» What you should do
Output the first line of the listing and each line after it, up to and including the line that contains "CEIL = CAM_Z", exactly as written, minus the pictures.

» Material provided
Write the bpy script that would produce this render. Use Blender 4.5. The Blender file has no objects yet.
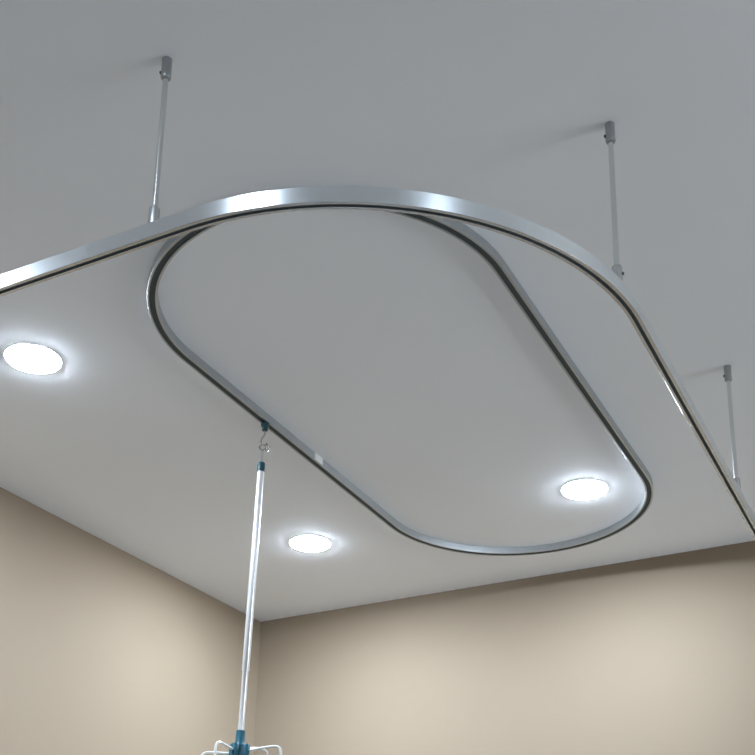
import bpy, bmesh, math
from mathutils import Vector, Matrix

scene = bpy.context.scene
COL = scene.collection
S = 1.25            # metres per calibration unit (camera to ceiling)
CAM_Z = 1.55
CEIL = CAM_Z + S    # 2.80 m

def W(x, y, z=1.0):
    """calibration point (camera at origin, ceiling at 1) -> metres"""
    return Vector((x * S, y * S, CAM_Z + z * S))

# ------------------------------------------------------------------ materials
def new_mat(name):
    m = bpy.data.materials.new(name); m.use_nodes = True
    nt = m.node_tree
    return m, nt, nt.nodes['Principled BSDF']

def plaster(name, col, var=0.03, scale=2.5, bump=0.04, rough=0.85, spec=0.25):
    m, nt, b = new_mat(name)
    tc = nt.nodes.new('ShaderNodeTexCoord')
    n1 = nt.nodes.new('ShaderNodeTexNoise'); n1.inputs['Scale'].default_value = scale; n1.inputs['Detail'].default_value = 3
    nt.links.new(tc.outputs['Object'], n1.inputs['Vector'])
    r = nt.nodes.new('ShaderNodeValToRGB')
    lo = [c * (1 - var) for c in col]; hi = [min(1, c * (1 + var)) for c in col]
    r.color_ramp.elements[0].position = 0.3; r.color_ramp.elements[0].color = (*lo, 1)
    r.color_ramp.elements[1].position = 0.7; r.color_ramp.elements[1].color = (*hi, 1)
    nt.links.new(n1.outputs['Fac'], r.inputs['Fac']); nt.links.new(r.outputs['Color'], b.inputs['Base Color'])
    n2 = nt.nodes.new('ShaderNodeTexNoise'); n2.inputs['Scale'].default_value = 140; n2.inputs['Detail'].default_value = 2
    nt.links.new(tc.outputs['Object'], n2.inputs['Vector'])
    bp = nt.nodes.new('ShaderNodeBump'); bp.inputs['Strength'].default_value = bump; bp.inputs['Distance'].default_value = 0.002
    nt.links.new(n2.outputs['Fac'], bp.inputs['Height']); nt.links.new(bp.outputs['Normal'], b.inputs['Normal'])
    b.inputs['Roughness'].default_value = rough
    b.inputs['Specular IOR Level'].default_value = spec
    return m

def metal(name, col, rough, var=0.06, scale=60, aniso=0.0):
    m, nt, b = new_mat(name)
    b.inputs['Base Color'].default_value = (*col, 1); b.inputs['Metallic'].default_value = 1.0
    tc = nt.nodes.new('ShaderNodeTexCoord')
    n = nt.nodes.new('ShaderNodeTexNoise'); n.inputs['Scale'].default_value = scale; n.inputs['Detail'].default_value = 4
    nt.links.new(tc.outputs['Object'], n.inputs['Vector'])
    mr = nt.nodes.new('ShaderNodeMapRange')
    mr.inputs['To Min'].default_value = max(0.02, rough - var); mr.inputs['To Max'].default_value = rough + var
    nt.links.new(n.outputs['Fac'], mr.inputs['Value']); nt.links.new(mr.outputs['Result'], b.inputs['Roughness'])
    if aniso:      # brushed along the rail: highlights stretch across it
        tg = nt.nodes.new('ShaderNodeTangent'); tg.direction_type = 'UV_MAP'; tg.uv_map = 'brush'
        nt.links.new(tg.outputs['Tangent'], b.inputs['Tangent']); b.inputs['Anisotropic'].default_value = aniso
    return m

def plastic(name, col, rough=0.4, var=0.08, spec=0.5):
    m, nt, b = new_mat(name)
    tc = nt.nodes.new('ShaderNodeTexCoord')
    n = nt.nodes.new('ShaderNodeTexNoise'); n.inputs['Scale'].default_value = 90
    nt.links.new(tc.outputs['Object'], n.inputs['Vector'])
    r = nt.nodes.new('ShaderNodeValToRGB')
    r.color_ramp.elements[0].color = (*[c * (1 - var) for c in col], 1)
    r.color_ramp.elements[1].color = (*[min(1, c * (1 + var)) for c in col], 1)
    nt.links.new(n.outputs['Fac'], r.inputs['Fac']); nt.links.new(r.outputs['Color'], b.inputs['Base Color'])
    b.inputs['Roughness'].default_value = rough; b.inputs['Specular IOR Level'].default_value = spec
    return m

def emitter(name, col, strength):
    m, nt, b = new_mat(name)
    b.inputs['Base Color'].default_value = (0.85, 0.85, 0.85, 1)
    b.inputs['Emission Color'].default_value = (*col, 1)
    b.inputs['Emission Strength'].default_value = strength
    return m

LAMP = 118.0
WINDOW = 2.2
M_ceiling = plaster('ceiling_paint', (0.89, 0.905, 0.92), var=0.012, scale=1.5, bump=0.03, rough=0.8)
M_wall = plaster('beige_wall_paint', (0.276, 0.216, 0.154), var=0.02, scale=1.2, bump=0.05, rough=0.75)
M_floor = plaster('floor_vinyl', (0.50, 0.52, 0.55), var=0.05, scale=6, bump=0.02, rough=0.45)
M_alu = metal('anodised_aluminium', (0.86, 0.91, 0.95), 0.27, 0.006, 8, aniso=0.75)
M_alu_oval = metal('satin_aluminium', (0.50, 0.525, 0.54), 0.42, 0.006, 8)
M_rod = metal('rod_steel', (0.72, 0.74, 0.74), 0.25, 0.01, 12)
M_socket = metal('socket_metal', (0.60, 0.62, 0.63), 0.3, 0.01, 12)
M_pole = metal('pole_aluminium', (0.93, 0.94, 0.95), 0.3, 0.01, 12)
M_pole.node_tree.nodes['Principled BSDF'].inputs['Metallic'].default_value = 0.55
M_cap = metal('grey_cap_metal', (0.42, 0.44, 0.45), 0.45, 0.05)
M_chrome = metal('polished_steel', (0.86, 0.88, 0.90), 0.13, 0.03)
M_wire = plastic('white_coated_wire', (0.83, 0.82, 0.78), 0.3)
M_hookwire = metal('bent_steel_wire', (0.50, 0.48, 0.45), 0.3, 0.05)
M_slot_shade = plastic('slot_shade', (0.085, 0.10, 0.102), 0.7, spec=0.15)  # near-black colour paints in the shade inside the rail slots
M_screw = metal('dark_screw', (0.10, 0.10, 0.10), 0.5)
M_teal = plastic('teal_plastic', (0.006, 0.100, 0.150), 0.38)
M_teal_dark = plastic('dark_teal_plastic', (0.012, 0.062, 0.080), 0.4)
M_white = plastic('white_plastic', (0.80, 0.81, 0.81), 0.35, var=0.02)
M_joint = plastic('pale_joint_plastic', (0.86, 0.87, 0.87), 0.3, var=0.02)
M_lamp = emitter('led_diffuser', (0.85, 0.99, 1.15), LAMP)
M_lamp_dim = emitter('led_diffuser_dim', (0.85, 0.99, 1.15), LAMP * 0.55)
M_sky = emitter('daylit_pane', (0.90, 0.97, 1.0), WINDOW)

# ------------------------------------------------------------------ mesh helpers
def obj(name, bm, mat, parent=None, smooth=35):
    bmesh.ops.remove_doubles(bm, verts=bm.verts, dist=1e-6)
    bmesh.ops.recalc_face_normals(bm, faces=bm.faces)
    me = bpy.data.meshes.new(name); bm.to_mesh(me); bm.free()
    if smooth:
        for p in me.polygons: p.use_smooth = True
        me.set_sharp_from_angle(angle=math.radians(smooth))
    me.materials.append(mat)
    o = bpy.data.objects.new(name, me); COL.objects.link(o)
    if parent is not None: o.parent = parent
    return o

def empty(name, loc, rot=None):
    o = bpy.data.objects.new(name, None); o.empty_display_size = 0.05
    COL.objects.link(o); o.location = loc
    if rot is not None: o.rotation_euler = rot
    return o

def tag(o, label, cat, group=None):
    o['label'] = label; o['category'] = cat
    if group: o['group'] = group
    return o

def add_box(bm, lo, hi, bevel=0.0):
    g = bmesh.ops.create_cube(bm, size=1.0)
    lo = Vector(lo); hi = Vector(hi)
    for v in g['verts']:
        v.co = Vector([(lo[i] + hi[i]) / 2 + v.co[i] * (hi[i] - lo[i]) for i in range(3)])
    if bevel:
        es = list({e for v in g['verts'] for e in v.link_edges})
        bmesh.ops.bevel(bm, geom=es, offset=bevel, segments=2, affect='EDGES', profile=0.5)

def add_lathe(bm, prof, seg=28, mat=None):
    """prof: list of (radius, z); closed at both ends"""
    rings = []
    for r, z in prof:
        if r < 1e-6:
            rings.append([bm.verts.new((0, 0, z))])
        else:
            rings.append([bm.verts.new((r * math.cos(2 * math.pi * k / seg), r * math.sin(2 * math.pi * k / seg), z)) for k in range(seg)])
    vs = [v for R in rings for v in R]
    for a, b in zip(rings, rings[1:]):
        for k in range(seg):
            k2 = (k + 1) % seg
            if len(a) == 1 and len(b) == 1: continue
            if len(a) == 1: bm.faces.new((a[0], b[k2], b[k]))
            elif len(b) == 1: bm.faces.new((a[k], a[k2], b[0]))
            else: bm.faces.new((a[k], a[k2], b[k2], b[k]))
    if len(rings[0]) > 1: bm.faces.new(rings[0])
    if len(rings[-1]) > 1: bm.faces.new(rings[-1])
    if mat is not None:
        for v in vs: v.co = mat @ v.co

def add_tube(bm, pts, r, seg=10, closed=False):
    pts = [Vector(p) for p in pts]; n = len(pts)
    def tang(i):
        if closed: return (pts[(i + 1) % n] - pts[i - 1]).normalized()
        return (pts[min(i + 1, n - 1)] - pts[max(i - 1, 0)]).normalized()
    t = tang(0); ref = Vector((0, 0, 1)) if abs(t.z) < 0.9 else Vector((1, 0, 0))
    u = t.cross(ref).normalized()
    rings = []
    for i in range(n):
        t = tang(i); u = (u - t * u.dot(t)).normalized(); w = t.cross(u)
        rings.append([bm.verts.new(pts[i] + (u * math.cos(2 * math.pi * k / seg) + w * math.sin(2 * math.pi * k / seg)) * r) for k in range(seg)])
    for i in range(n if closed else n - 1):
        a, b = rings[i], rings[(i + 1) % n]
        for k in range(seg): bm.faces.new((a[k], a[(k + 1) % seg], b[(k + 1) % seg], b[k]))
    if not closed:
        bm.faces.new(rings[0]); bm.faces.new(rings[-1])

def smooth_path(ctrl, per=8):
    """Catmull-Rom through control points"""
    P = [Vector(c) for c in ctrl]; P = [2 * P[0] - P[1]] + P + [2 * P[-1] - P[-2]]
    out = []
    for i in range(1, len(P) - 2):
        a, b, c, d = P[i - 1:i + 3]
        for k in range(per):
            t = k / per
            out.append(0.5 * ((2 * b) + (c - a) * t + (2 * a - 5 * b + 4 * c - d) * t * t + (3 * b - a - 3 * c + d) * t ** 3))
    out.append(P[-2]); return out

def add_sweep(bm, path, prof, closed=False, brush=False):
    """sweep a closed (u, z) profile along a horizontal path of (x, y, nx, ny)"""
    rings = [[bm.verts.new((x + nx * u, y + ny * u, z)) for u, z in prof] for x, y, nx, ny in path]
    n = len(path); m = len(prof)
    uv = bm.loops.layers.uv.new('brush') if brush else None
    across = [0.0]
    for k in range(m): across.append(across[-1] + math.dist(prof[k], prof[(k + 1) % m]))
    for i in range(n if closed else n - 1):
        a, b = rings[i], rings[(i + 1) % n]
        for k in range(m):
            f = bm.faces.new((a[k], a[(k + 1) % m], b[(k + 1) % m], b[k]))
            if uv:      # u runs across the rail, v along it
                for lp, u_, v_ in zip(f.loops, (across[k], across[k + 1], across[k + 1], across[k]), (i, i, i + 1, i + 1)):
                    lp[uv].uv = (u_ * 20, v_ * 0.02)
    if not closed:
        bm.faces.new(rings[0]); bm.faces.new(rings[-1])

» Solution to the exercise
Write the bpy script that would produce this render. Use Blender 4.5. The Blender file has no objects yet.
import bpy, bmesh, math
from mathutils import Vector, Matrix

scene = bpy.context.scene
COL = scene.collection
S = 1.25            # metres per calibration unit (camera to ceiling)
CAM_Z = 1.55
CEIL = CAM_Z + S    # 2.80 m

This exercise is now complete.